There is spunk in the regiment yet. We have scarcely any thing to eat. Nobody wants to eat much of any thing; but the foragers go out.
This matter of foraging is a hard one. I have seen now what a scourge to a country an invading army is. We were turned loose. As I shall presently record, the Government, under our guns, collected a large amount of cotton; and we were suffered to kill cattle, pigs, and poultry. All this marauding went on ruthlessly and wastefully. We left the road behind us foul with the odor of decaying carcasses. Cattle were killed, a quarter or so taken out of them, and the remainder left to the buzzards. So with sheep and poultry. Pigs were bayoneted, sugar-houses plundered of sugar and molasses, private dwellings entered; and, if any resistance was offered by the owner, his arms were wrested from him, and he overmastered. To be sure, there can be no manner of doubt of the sympathy of all these people with the rebel cause. We saw nothing of any young white men, — only old men, negroes, and women left behind, by the young men when they entered the Confederate army. I have not heard that any were actually slain in these marauding expeditions, or that insult was offered to any white woman; but property was handled, destroyed, or taken, without scruple.
I took no part in any active foraging, though I own I was more than once a partaker in the booty. It was, in fact, our only way to live. Government-bread and poor bacon were really insufficient to support strength under our work and exposure. When Bias offered me some fine cutlets, Sunday morning, from a calf he had just killed, I took them without much reluctance; and so, when Sile Dibble brought in steaks almost by the armful, and canteens of molasses, and haversacks of sugar, I was glad, hungry and tired as I was, to take the share he offered me. If I did no active foraging, it was, perhaps, more due to want of enterprise, and because there were enough others to do it, than because my conscience stood in the way. Am I demoralized? But it was the only way to live. Our rations were insufficient, and the commissary-department seemed to expect we should find a good part of our food for ourselves. It is, indeed, sad; and there was enough that was pathetic. War is horrible, and this feature of plunder is one of its horrors.
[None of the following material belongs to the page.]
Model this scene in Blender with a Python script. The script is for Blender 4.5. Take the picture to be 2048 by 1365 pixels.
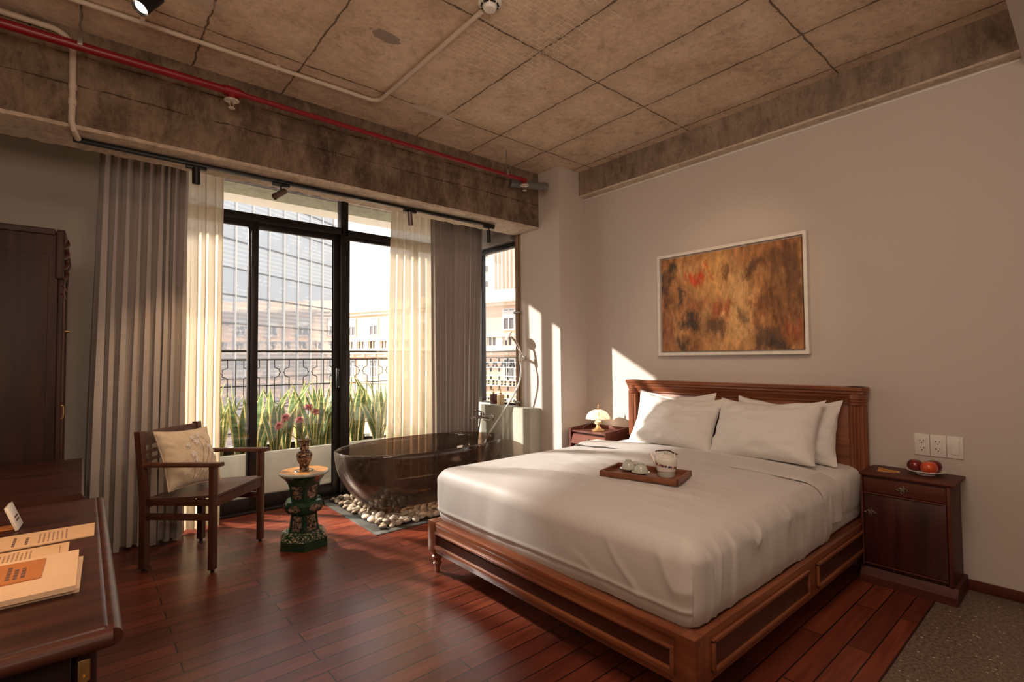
import bpy, bmesh, math, random
from mathutils import Vector, Matrix, noise
random.seed(7)
R = math.radians
PI = math.pi
S = bpy.context.scene
COL = S.collection
for o in list(bpy.data.objects):
    bpy.data.objects.remove(o)

# ------------------------------------------------------------------ camera
F, YAW, PIT, ROL = 1008.222, .703640, .034244, -.0081301
cd = bpy.data.cameras.new('camera')
cam = bpy.data.objects.new('camera', cd)
COL.objects.link(cam)
cd.sensor_width = 36
cd.lens = F / 2048 * 36
cd.clip_start = .03
cd.clip_end = 500
_f = Vector((math.sin(YAW) * math.cos(PIT), math.cos(YAW) * math.cos(PIT), math.sin(PIT)))
_r = Vector((math.cos(YAW), -math.sin(YAW), 0))
_u = _r.cross(_f)
_rt = _r * math.cos(ROL) + _u * math.sin(ROL)
_up = -_r * math.sin(ROL) + _u * math.cos(ROL)
m4 = Matrix((_rt, _up, -_f)).transposed().to_4x4()
m4.translation = (0, 0, 1.25)
cam.matrix_world = m4
S.camera = cam

# ------------------------------------------------------------------ exposure, sky, sun, lights
S.view_settings.view_transform = 'Standard'
S.view_settings.look = 'None'
S.view_settings.gamma = 1
S.view_settings.use_curve_mapping = False
S.view_settings.exposure = 0.0

W = bpy.data.worlds.new('sky')
S.world = W
W.use_nodes = True
bgn = W.node_tree.nodes['Background']
bgn.inputs['Color'].default_value = (1.0, .98, .95, 1)
bgn.inputs['Strength'].default_value = 1.7


def aim(o, d):
    o.rotation_euler = Vector(d).to_track_quat('-Z', 'Y').to_euler()


def light(name, kind, loc, energy, color, d=None, **kw):
    l = bpy.data.lights.new(name, kind)
    l.energy = energy
    l.color = color
    for k, v in kw.items():
        setattr(l, k, v)
    o = bpy.data.objects.new(name, l)
    COL.objects.link(o)
    o.location = loc
    if d:
        aim(o, d)
    return o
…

All this had humorous features too. To see Bias knowingly and amiably dissect a stolen calf, was a cheerful sight; so, too, Sile Dibble, mounted on a lean horse which Gottlieb had stolen, careering across the lines with geese and chickens held by the legs, fluttering and screaming, in one fist, and a bag of meal in the other; so Pat O’Toole, our wild Irishman, tearing through the camp, after having shot eight cows, without his hat, screaming to the “bys to coom afther his coos afore thim spalpeens of batthery-men had tuck thim intirely.” These were humorous features; but there was more to grieve over than to laugh about, and I fear it will be thought to speak ill for our New-England men that they take so easily to this habit of “loot.”